En France, l’océanographe membre de l’AWG, Catherine Jeandel a porté le message visant à déconfiner l’alerte dans l’espace public en soulignant l’urgence de l’action au risque de la simplification des débats. S’en est suivie une phase de neutralisation par une publication dans le magazine scientifique La Recherche en février 2017 dont l’enquête a permis de mettre au jour le fait que le cadrage éditorial était coordonné par Patrick De Wever. Avec Finney, ils rappellent le fait que l’Anthropocène ne corresponde pas aux critères définissant une temporalité géologique, tout en permettant la publication d’une tribune de l’AWG[22]. Les débats sur le plan épistémologique se sont ainsi fixés, les auteurs s’accordant sur le plan axiologique sur la nécessité de coordonner des actions pour enrayer l’impact négatif des activités humaines sur l’environnement. Ainsi le 1er décembre 2017, la Société Géologique de France, le Muséum National d’Histoire Naturelle et le Conservatoire National des Arts et Métiers proposaient avec le soutien de Total, une conférence suivant le thème : « l’Anthropocène : une nouvelle ère géologique ? », avec le géologue, Patrick De Wever, Catherine Jeandel, et l’archéozoologue Jean Denis Vigne. Les débats, à l’image de ceux tenus la veille dans l’émission sur France Inter la Tête au carré étaient caractérisés par un registre concessif limitant l’expression de leur désaccord sur le plan épistémologique pour débattre des aspects plus politiques.
Cet épisode met au jour la volonté de certains géologues de circonscrire leur pratique de recherche à leur propre champ disciplinaire. Ils s’érigent en gardien épistémologique des normes stratigraphiques par l’expression d’une opposition très forte tout en laissant libre les autres acteurs de s’approprier le concept sur le plan politique.
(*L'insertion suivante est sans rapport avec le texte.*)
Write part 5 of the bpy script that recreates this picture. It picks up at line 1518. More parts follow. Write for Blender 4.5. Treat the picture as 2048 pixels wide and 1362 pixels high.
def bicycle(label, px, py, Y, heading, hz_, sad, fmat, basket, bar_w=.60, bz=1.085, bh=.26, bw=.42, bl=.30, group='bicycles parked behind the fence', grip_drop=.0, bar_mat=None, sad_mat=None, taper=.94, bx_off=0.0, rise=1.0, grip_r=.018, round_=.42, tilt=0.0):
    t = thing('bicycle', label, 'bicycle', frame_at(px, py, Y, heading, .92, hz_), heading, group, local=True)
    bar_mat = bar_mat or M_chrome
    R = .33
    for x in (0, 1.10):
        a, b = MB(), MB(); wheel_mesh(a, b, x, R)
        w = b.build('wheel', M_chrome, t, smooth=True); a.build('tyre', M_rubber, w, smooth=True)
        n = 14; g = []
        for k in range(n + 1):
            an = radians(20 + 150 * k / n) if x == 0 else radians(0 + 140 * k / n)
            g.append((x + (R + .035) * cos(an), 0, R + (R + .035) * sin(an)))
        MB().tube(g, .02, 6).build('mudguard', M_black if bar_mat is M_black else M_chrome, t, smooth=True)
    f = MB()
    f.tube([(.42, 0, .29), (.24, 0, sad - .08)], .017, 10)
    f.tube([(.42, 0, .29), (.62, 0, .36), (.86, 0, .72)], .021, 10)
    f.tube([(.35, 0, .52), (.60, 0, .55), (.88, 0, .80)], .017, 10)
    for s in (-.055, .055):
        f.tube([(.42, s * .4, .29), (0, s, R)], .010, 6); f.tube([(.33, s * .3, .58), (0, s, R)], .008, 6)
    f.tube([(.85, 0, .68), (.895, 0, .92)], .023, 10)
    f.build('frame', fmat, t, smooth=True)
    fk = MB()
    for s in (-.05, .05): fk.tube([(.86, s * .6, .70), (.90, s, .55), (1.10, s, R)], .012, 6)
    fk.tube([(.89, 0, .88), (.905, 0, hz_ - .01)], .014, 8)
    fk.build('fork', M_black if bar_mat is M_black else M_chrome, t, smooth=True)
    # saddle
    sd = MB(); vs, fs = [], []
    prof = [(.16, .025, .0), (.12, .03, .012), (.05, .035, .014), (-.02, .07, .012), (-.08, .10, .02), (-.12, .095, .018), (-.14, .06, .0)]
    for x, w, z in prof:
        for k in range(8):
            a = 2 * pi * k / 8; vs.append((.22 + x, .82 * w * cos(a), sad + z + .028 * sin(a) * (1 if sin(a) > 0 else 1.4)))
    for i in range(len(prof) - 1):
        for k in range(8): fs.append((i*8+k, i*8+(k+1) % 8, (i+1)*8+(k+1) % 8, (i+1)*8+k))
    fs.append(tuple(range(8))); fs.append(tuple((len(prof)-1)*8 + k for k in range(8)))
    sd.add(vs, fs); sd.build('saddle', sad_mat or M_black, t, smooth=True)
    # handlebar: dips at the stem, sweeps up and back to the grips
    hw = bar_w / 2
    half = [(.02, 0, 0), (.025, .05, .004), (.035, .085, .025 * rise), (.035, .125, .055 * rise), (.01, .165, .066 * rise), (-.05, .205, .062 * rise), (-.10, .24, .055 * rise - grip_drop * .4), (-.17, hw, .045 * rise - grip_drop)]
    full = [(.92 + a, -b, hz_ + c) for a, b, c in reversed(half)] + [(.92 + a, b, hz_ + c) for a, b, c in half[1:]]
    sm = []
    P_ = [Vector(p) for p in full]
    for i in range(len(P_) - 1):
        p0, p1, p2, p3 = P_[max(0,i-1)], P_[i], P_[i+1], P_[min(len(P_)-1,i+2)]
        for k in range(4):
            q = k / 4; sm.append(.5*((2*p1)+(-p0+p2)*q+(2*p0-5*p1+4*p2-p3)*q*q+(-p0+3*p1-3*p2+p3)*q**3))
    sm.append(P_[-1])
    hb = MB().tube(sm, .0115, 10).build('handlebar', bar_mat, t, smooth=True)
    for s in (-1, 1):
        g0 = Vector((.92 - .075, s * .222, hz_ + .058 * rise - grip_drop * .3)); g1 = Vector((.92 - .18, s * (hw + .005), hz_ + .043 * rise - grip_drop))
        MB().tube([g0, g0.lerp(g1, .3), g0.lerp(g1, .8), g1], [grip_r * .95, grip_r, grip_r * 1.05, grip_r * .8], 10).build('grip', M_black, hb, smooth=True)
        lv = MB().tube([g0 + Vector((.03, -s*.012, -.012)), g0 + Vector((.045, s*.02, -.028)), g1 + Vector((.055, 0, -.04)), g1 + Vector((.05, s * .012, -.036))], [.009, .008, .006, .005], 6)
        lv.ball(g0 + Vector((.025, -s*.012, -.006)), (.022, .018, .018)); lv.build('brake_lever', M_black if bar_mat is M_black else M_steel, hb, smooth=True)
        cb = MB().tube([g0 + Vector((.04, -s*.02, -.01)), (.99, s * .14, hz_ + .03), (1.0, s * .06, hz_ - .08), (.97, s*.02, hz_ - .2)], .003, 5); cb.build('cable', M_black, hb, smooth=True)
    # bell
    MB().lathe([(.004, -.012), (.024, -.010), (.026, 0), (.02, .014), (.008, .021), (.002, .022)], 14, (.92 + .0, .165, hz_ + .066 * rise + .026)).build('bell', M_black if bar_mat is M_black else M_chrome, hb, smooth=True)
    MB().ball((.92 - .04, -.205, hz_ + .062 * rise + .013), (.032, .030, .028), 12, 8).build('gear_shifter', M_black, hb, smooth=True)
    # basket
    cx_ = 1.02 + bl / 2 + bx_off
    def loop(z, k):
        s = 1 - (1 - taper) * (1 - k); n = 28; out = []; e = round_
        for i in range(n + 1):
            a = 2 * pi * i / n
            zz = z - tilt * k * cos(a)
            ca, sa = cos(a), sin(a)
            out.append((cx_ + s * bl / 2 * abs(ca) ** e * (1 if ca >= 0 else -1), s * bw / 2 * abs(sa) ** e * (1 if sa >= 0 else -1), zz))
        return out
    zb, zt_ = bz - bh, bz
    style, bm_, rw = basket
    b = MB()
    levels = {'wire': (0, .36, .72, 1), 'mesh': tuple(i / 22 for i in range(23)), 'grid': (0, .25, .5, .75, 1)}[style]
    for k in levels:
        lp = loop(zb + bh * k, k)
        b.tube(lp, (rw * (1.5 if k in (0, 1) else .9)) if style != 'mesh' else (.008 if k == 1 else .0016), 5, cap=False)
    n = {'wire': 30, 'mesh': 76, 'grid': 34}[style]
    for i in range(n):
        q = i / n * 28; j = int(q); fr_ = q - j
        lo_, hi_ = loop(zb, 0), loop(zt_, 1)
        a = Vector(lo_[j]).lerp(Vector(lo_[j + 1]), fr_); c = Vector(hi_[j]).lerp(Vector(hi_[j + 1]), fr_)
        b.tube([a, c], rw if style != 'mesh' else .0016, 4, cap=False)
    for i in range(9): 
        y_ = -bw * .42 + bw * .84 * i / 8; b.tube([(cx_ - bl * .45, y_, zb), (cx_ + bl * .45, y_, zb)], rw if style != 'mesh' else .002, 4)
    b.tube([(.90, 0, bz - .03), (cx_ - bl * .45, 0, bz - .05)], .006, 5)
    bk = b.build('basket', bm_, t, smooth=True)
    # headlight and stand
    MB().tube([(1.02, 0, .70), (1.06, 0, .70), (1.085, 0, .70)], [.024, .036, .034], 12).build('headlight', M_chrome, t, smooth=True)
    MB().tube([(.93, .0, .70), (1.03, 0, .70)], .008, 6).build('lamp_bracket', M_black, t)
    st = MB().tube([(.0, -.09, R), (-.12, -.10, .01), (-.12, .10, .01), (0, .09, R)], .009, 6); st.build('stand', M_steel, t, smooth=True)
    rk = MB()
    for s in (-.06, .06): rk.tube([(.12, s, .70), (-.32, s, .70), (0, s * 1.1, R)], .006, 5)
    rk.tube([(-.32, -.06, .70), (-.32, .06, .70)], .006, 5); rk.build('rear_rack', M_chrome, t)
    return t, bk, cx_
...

Il ne s’agit pas à proprement parler d’un dialogue interdisciplinaire mais une neutralisation des velléités de pratiquer une véritable interdisciplinarité notamment au sein de l’AWG. Lors de cette émission, les acteurs ne mettent pas de côté leurs divergences mais s’accordent implicitement sur le plan ontologique à discuter des potentialités heuristiques du concept sur le plan axiologique en tant que catégorie de pensée et non en tant que temporalité géologique. Cet élément souligne la pertinence d’analyser ces moments d’effervescence médiatique non pas uniquement sur la matérialité du discours mais véritablement en mettant au jour les stratégies sous-jacentes par l’analyse de l’inter-discours.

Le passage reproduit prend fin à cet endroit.